%%

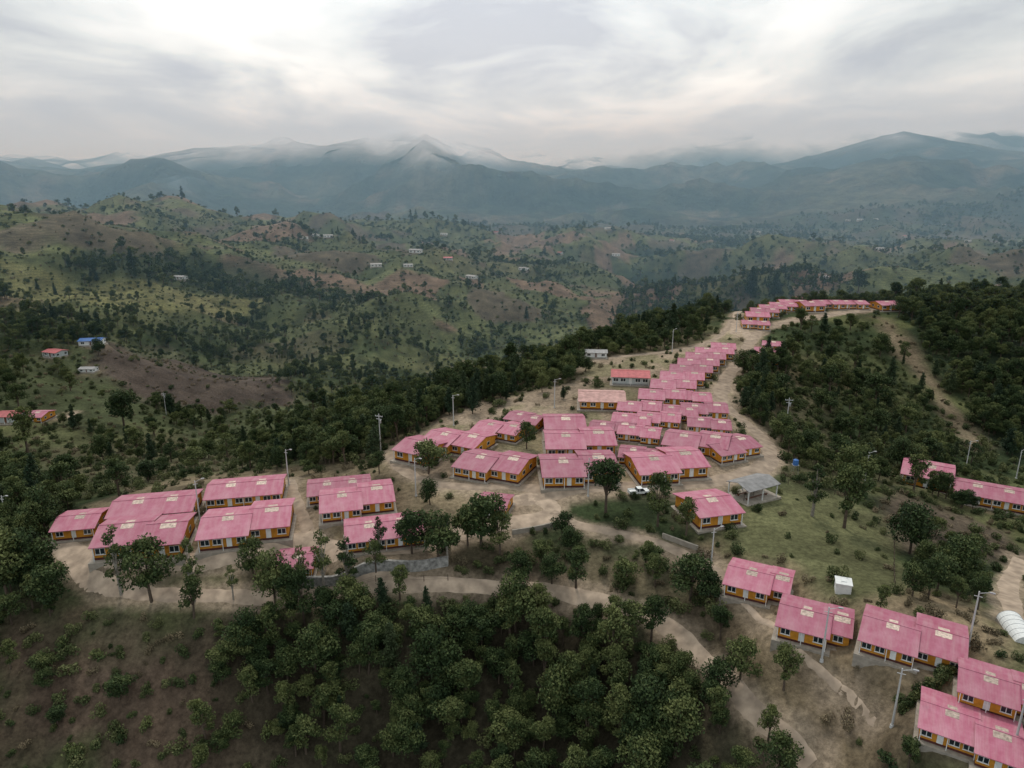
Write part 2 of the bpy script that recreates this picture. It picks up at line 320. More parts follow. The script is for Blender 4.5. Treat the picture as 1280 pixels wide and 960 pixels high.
# ------------------------------------------------------------------ roads
def catmull(p,step):
    p=np.array(p,float); q=np.vstack([2*p[0]-p[1],p,2*p[-1]-p[-2]]); out=[]
    for i in range(1,len(q)-2):
        L=np.hypot(*(q[i+1]-q[i])); m=max(2,int(L/step))
        for j in range(m):
            t=j/m; out.append(.5*((2*q[i])+(-q[i-1]+q[i+1])*t+(2*q[i-1]-5*q[i]+4*q[i+1]-q[i+2])*t*t+(-q[i-1]+3*q[i]-3*q[i+1]+q[i+2])*t**3))
    out.append(p[-1]); return np.array(out)
ROADS=[('dirt_road',4.6,[(640,628),(700,614),(780,608),(860,605),(920,596),(958,580),(962,560),(945,540),(920,520),(902,503),(902,485),(912,466),(930,446),(938,428),(950,414),(985,402),(1040,393),(1110,386)]),
('dirt_road',3.4,[(938,425),(928,408),(920,396),(935,384)]),
('dirt_road',3.0,[(485,569),(505,587),(535,602),(590,608),(650,609),(710,612)]),
('dirt_road',4.2,[(72,672),(90,690),(150,700),(220,700),(300,690),(380,675),(420,686),(500,686),(560,670),(640,652),(690,640),(670,622),(640,628)]),
('dirt_road',2.6,[(72,672),(85,700),(120,728),(180,742),(260,744),(350,744),(440,738),(520,731),(600,733),(680,738),(750,752),(810,770),(850,795),(890,835),(940,885),(985,925),(1010,960)]),
('dirt_road',2.3,[(690,640),(720,655),(770,666),(820,678),(860,695),(895,715),(915,742)]),
('footpath',.9,[(915,742),(950,775),(1000,815),(1050,862),(1095,905)]),
('dirt_road',2.4,[(362,600),(372,630),(382,655),(385,672)]),
('dirt_road',2.6,[(715,458),(760,448),(830,440),(880,430),(905,415),(915,400)]),
('dirt_road',3.0,[(1278,700),(1262,725),(1262,750),(1275,790)]),
('dirt_road',2.6,[(0,528),(60,522),(95,515)])]
M_road=simple('packed_earth',(.37,.285,.21),.95,.32,.6,bump=.3)
RP=[];RW=[]
for nm,w,px in ROADS:
    pts=catmull([survey(*p)[:2] for p in px],1.2)
    tg=np.gradient(pts,axis=0); tg/=np.maximum(np.hypot(tg[:,0],tg[:,1])[:,None],1e-6)
    nr=np.stack([-tg[:,1],tg[:,0]],1)
    RP.append(pts); RW.append(np.full(len(pts),w/2))
    K=7; jl=1+.34*fbm(pts[:,0],pts[:,1],2.5,3,90); jr=1+.34*fbm(pts[:,0],pts[:,1],2.5,3,91)
    V=[]
    for j in range(K):
        s=(j/(K-1)*2-1); ww=np.where(s<0,jl,jr)*w/2*s
        V.append(pts+nr*ww[:,None])
    V=np.stack(V,1).reshape(-1,2); d=np.hypot(V[:,0],V[:,1])
    s=np.abs(np.tile(np.linspace(-1,1,K),len(pts)))
    Z=hgt(V[:,0],V[:,1])+np.where(s>.99,-.08,.08)+np.clip((d-300)*.002,0,.4)
    fc=[(i*K+j,i*K+j+1,(i+1)*K+j+1,(i+1)*K+j) for i in range(len(pts)-1) for j in range(K-1)]
    me=bpy.data.meshes.new(nm); me.from_pydata(np.column_stack([V,Z]).tolist(),[],fc); me.materials.append(M_road)
    for p in me.polygons: p.use_smooth=True
    me.update()
    if me.polygons[0].normal.z<0: me.flip_normals()
    COL.objects.link(bpy.data.objects.new(nm,me))
RP=np.vstack(RP); RW=np.concatenate(RW)
def roaddist(x,y):
    out=np.full(x.shape,99.0)
    idx=np.where((np.abs(x)<260)&(y>20)&(y<420))[0]
    for c in np.array_split(idx,max(1,len(idx)//20000)):
        if len(c)==0: continue
        dd=np.hypot(x[c][:,None]-RP[:,0][None],y[c][:,None]-RP[:,1][None])-RW[None]
        out[c]=dd.min(1)
    return out
def housedist(x,y):
    out=np.full(x.shape,99.0)
    for hx,hy,r in HOUSES: out=np.minimum(out,np.hypot(x-hx,y-hy)-r)
    return out
# ------------------------------------------------------------------ regions
def poly(px): return np.array([survey(*p)[:2] for p in px])
def sdf(x,y,pg):
    d=np.full(x.shape,1e9); ins=np.zeros(x.shape,bool); N=len(pg)
    for i in range(N):
        a=pg[i];b=pg[(i+1)%N]; dx,dy=b-a; L=dx*dx+dy*dy+1e-9
        t=np.clip(((x-a[0])*dx+(y-a[1])*dy)/L,0,1); d=np.minimum(d,np.hypot(x-a[0]-t*dx,y-a[1]-t*dy))
        c=((a[1]>y)!=(b[1]>y)); ins^=c&(x<(b[0]-a[0])*(y-a[1])/((b[1]-a[1])+1e-12)+a[0])
    return np.where(ins,-d,d)
R_center=poly([(478,562),(530,612),(640,635),(760,616),(900,612),(965,588),(955,545),(922,505),(925,460),(945,425),(925,400),(905,410),(860,438),(720,455),(718,478),(600,505)])
R_left=poly([(70,668),(110,705),(260,705),(420,690),(540,684),(690,645),(690,612),(560,615),(500,585),(370,585),(250,596),(130,625)])
R_field=poly([(905,640),(985,606),(1060,625),(1112,650),(1118,735),(1060,742),(1000,695),(930,685)])
R_dry=poly([(885,690),(1000,700),(1080,748),(1200,745),(1280,800),(1280,960),(1060,960),(975,850),(905,765)])
R_plow=poly([(1105,610),(1270,665),(1280,705),(1140,690),(1110,650)])
R_gully=poly([(1085,395),(1115,398),(1175,480),(1240,555),(1215,560),(1150,480)])
R_scrub=poly([(0,790),(180,775),(290,810),(330,960),(0,960)])
R_forest=poly([(230,765),(640,748),(800,775),(900,790),(1010,930),(1030,960),(330,960),(280,840)])
R_plL=poly([(120,428),(200,432),(340,470),(380,505),(300,505),(180,500),(130,470)])
R_plL2=poly([(60,560),(220,540),(330,590),(250,600),(100,620)])
R_lslope=poly([(0,440),(120,430),(380,505),(460,540),(360,600),(200,600),(70,620),(0,600)])
R_lhill=poly([(0,318),(200,330),(400,350),(520,372),(560,410),(420,440),(330,420),(0,400)])
R_terr=poly([(0,322),(130,350),(330,372),(330,384),(150,385),(0,372)])
R_terr2=poly([(130,420),(330,440),(420,470),(330,470),(160,440)])
R_rforest=poly([(1120,385),(1280,375),(1280,580),(1235,545),(1180,470)])
R_rslope=poly([(960,470),(1060,400),(1100,400),(1180,540),(1100,590),(980,590),(965,540)])
R_back=poly([(760,430),(770,395),(800,360),(900,345),(1060,360),(1060,372),(930,378),(900,400),(830,430)])
R_flank=poly([(480,540),(560,495),(650,470),(720,445),(735,425),(640,440),(540,480),(430,540)])
R_mid=poly([(280,705),(640,676),(820,695),(890,760),(860,790),(750,745),(560,725),(300,738)])
R_ledge=poly([(0,600),(60,610),(62,670),(100,745),(0,765)])
R_ltree=poly([(0,400),(110,395),(130,425),(100,440),(0,430)])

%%

▶ **Work required**:
Quote in full the listing given above; the images are to be left out.

▶ **The response**:
Write part 2 of the bpy script that recreates this picture. It picks up at line 320. More parts follow. The script is for Blender 4.5. Treat the picture as 1280 pixels wide and 960 pixels high.
# ------------------------------------------------------------------ roads
def catmull(p,step):
    p=np.array(p,float); q=np.vstack([2*p[0]-p[1],p,2*p[-1]-p[-2]]); out=[]
    for i in range(1,len(q)-2):
        L=np.hypot(*(q[i+1]-q[i])); m=max(2,int(L/step))
        for j in range(m):
            t=j/m; out.append(.5*((2*q[i])+(-q[i-1]+q[i+1])*t+(2*q[i-1]-5*q[i]+4*q[i+1]-q[i+2])*t*t+(-q[i-1]+3*q[i]-3*q[i+1]+q[i+2])*t**3))
    out.append(p[-1]); return np.array(out)
ROADS=[('dirt_road',4.6,[(640,628),(700,614),(780,608),(860,605),(920,596),(958,580),(962,560),(945,540),(920,520),(902,503),(902,485),(912,466),(930,446),(938,428),(950,414),(985,402),(1040,393),(1110,386)]),
('dirt_road',3.4,[(938,425),(928,408),(920,396),(935,384)]),
('dirt_road',3.0,[(485,569),(505,587),(535,602),(590,608),(650,609),(710,612)]),
('dirt_road',4.2,[(72,672),(90,690),(150,700),(220,700),(300,690),(380,675),(420,686),(500,686),(560,670),(640,652),(690,640),(670,622),(640,628)]),
('dirt_road',2.6,[(72,672),(85,700),(120,728),(180,742),(260,744),(350,744),(440,738),(520,731),(600,733),(680,738),(750,752),(810,770),(850,795),(890,835),(940,885),(985,925),(1010,960)]),
('dirt_road',2.3,[(690,640),(720,655),(770,666),(820,678),(860,695),(895,715),(915,742)]),
('footpath',.9,[(915,742),(950,775),(1000,815),(1050,862),(1095,905)]),
('dirt_road',2.4,[(362,600),(372,630),(382,655),(385,672)]),
('dirt_road',2.6,[(715,458),(760,448),(830,440),(880,430),(905,415),(915,400)]),
('dirt_road',3.0,[(1278,700),(1262,725),(1262,750),(1275,790)]),
('dirt_road',2.6,[(0,528),(60,522),(95,515)])]
M_road=simple('packed_earth',(.37,.285,.21),.95,.32,.6,bump=.3)
RP=[];RW=[]
for nm,w,px in ROADS:
    pts=catmull([survey(*p)[:2] for p in px],1.2)
    tg=np.gradient(pts,axis=0); tg/=np.maximum(np.hypot(tg[:,0],tg[:,1])[:,None],1e-6)
    nr=np.stack([-tg[:,1],tg[:,0]],1)
    RP.append(pts); RW.append(np.full(len(pts),w/2))
    K=7; jl=1+.34*fbm(pts[:,0],pts[:,1],2.5,3,90); jr=1+.34*fbm(pts[:,0],pts[:,1],2.5,3,91)
    V=[]
    for j in range(K):
        s=(j/(K-1)*2-1); ww=np.where(s<0,jl,jr)*w/2*s
        V.append(pts+nr*ww[:,None])
    V=np.stack(V,1).reshape(-1,2); d=np.hypot(V[:,0],V[:,1])
    s=np.abs(np.tile(np.linspace(-1,1,K),len(pts)))
    Z=hgt(V[:,0],V[:,1])+np.where(s>.99,-.08,.08)+np.clip((d-300)*.002,0,.4)
    fc=[(i*K+j,i*K+j+1,(i+1)*K+j+1,(i+1)*K+j) for i in range(len(pts)-1) for j in range(K-1)]
    me=bpy.data.meshes.new(nm); me.from_pydata(np.column_stack([V,Z]).tolist(),[],fc); me.materials.append(M_road)
    for p in me.polygons: p.use_smooth=True
    me.update()
    if me.polygons[0].normal.z<0: me.flip_normals()
    COL.objects.link(bpy.data.objects.new(nm,me))
RP=np.vstack(RP); RW=np.concatenate(RW)
def roaddist(x,y):
    out=np.full(x.shape,99.0)
    idx=np.where((np.abs(x)<260)&(y>20)&(y<420))[0]
    for c in np.array_split(idx,max(1,len(idx)//20000)):
        if len(c)==0: continue
        dd=np.hypot(x[c][:,None]-RP[:,0][None],y[c][:,None]-RP[:,1][None])-RW[None]
        out[c]=dd.min(1)
    return out
def housedist(x,y):
    out=np.full(x.shape,99.0)
    for hx,hy,r in HOUSES: out=np.minimum(out,np.hypot(x-hx,y-hy)-r)
    return out
# ------------------------------------------------------------------ regions
def poly(px): return np.array([survey(*p)[:2] for p in px])
def sdf(x,y,pg):
    d=np.full(x.shape,1e9); ins=np.zeros(x.shape,bool); N=len(pg)
    for i in range(N):
        a=pg[i];b=pg[(i+1)%N]; dx,dy=b-a; L=dx*dx+dy*dy+1e-9
        t=np.clip(((x-a[0])*dx+(y-a[1])*dy)/L,0,1); d=np.minimum(d,np.hypot(x-a[0]-t*dx,y-a[1]-t*dy))
        c=((a[1]>y)!=(b[1]>y)); ins^=c&(x<(b[0]-a[0])*(y-a[1])/((b[1]-a[1])+1e-12)+a[0])
    return np.where(ins,-d,d)
R_center=poly([(478,562),(530,612),(640,635),(760,616),(900,612),(965,588),(955,545),(922,505),(925,460),(945,425),(925,400),(905,410),(860,438),(720,455),(718,478),(600,505)])
R_left=poly([(70,668),(110,705),(260,705),(420,690),(540,684),(690,645),(690,612),(560,615),(500,585),(370,585),(250,596),(130,625)])
R_field=poly([(905,640),(985,606),(1060,625),(1112,650),(1118,735),(1060,742),(1000,695),(930,685)])
R_dry=poly([(885,690),(1000,700),(1080,748),(1200,745),(1280,800),(1280,960),(1060,960),(975,850),(905,765)])
R_plow=poly([(1105,610),(1270,665),(1280,705),(1140,690),(1110,650)])
R_gully=poly([(1085,395),(1115,398),(1175,480),(1240,555),(1215,560),(1150,480)])
R_scrub=poly([(0,790),(180,775),(290,810),(330,960),(0,960)])
R_forest=poly([(230,765),(640,748),(800,775),(900,790),(1010,930),(1030,960),(330,960),(280,840)])
R_plL=poly([(120,428),(200,432),(340,470),(380,505),(300,505),(180,500),(130,470)])
R_plL2=poly([(60,560),(220,540),(330,590),(250,600),(100,620)])
R_lslope=poly([(0,440),(120,430),(380,505),(460,540),(360,600),(200,600),(70,620),(0,600)])
R_lhill=poly([(0,318),(200,330),(400,350),(520,372),(560,410),(420,440),(330,420),(0,400)])
R_terr=poly([(0,322),(130,350),(330,372),(330,384),(150,385),(0,372)])
R_terr2=poly([(130,420),(330,440),(420,470),(330,470),(160,440)])
R_rforest=poly([(1120,385),(1280,375),(1280,580),(1235,545),(1180,470)])
R_rslope=poly([(960,470),(1060,400),(1100,400),(1180,540),(1100,590),(980,590),(965,540)])
R_back=poly([(760,430),(770,395),(800,360),(900,345),(1060,360),(1060,372),(930,378),(900,400),(830,430)])
R_flank=poly([(480,540),(560,495),(650,470),(720,445),(735,425),(640,440),(540,480),(430,540)])
R_mid=poly([(280,705),(640,676),(820,695),(890,760),(860,790),(750,745),(560,725),(300,738)])
R_ledge=poly([(0,600),(60,610),(62,670),(100,745),(0,765)])
R_ltree=poly([(0,400),(110,395),(130,425),(100,440),(0,430)])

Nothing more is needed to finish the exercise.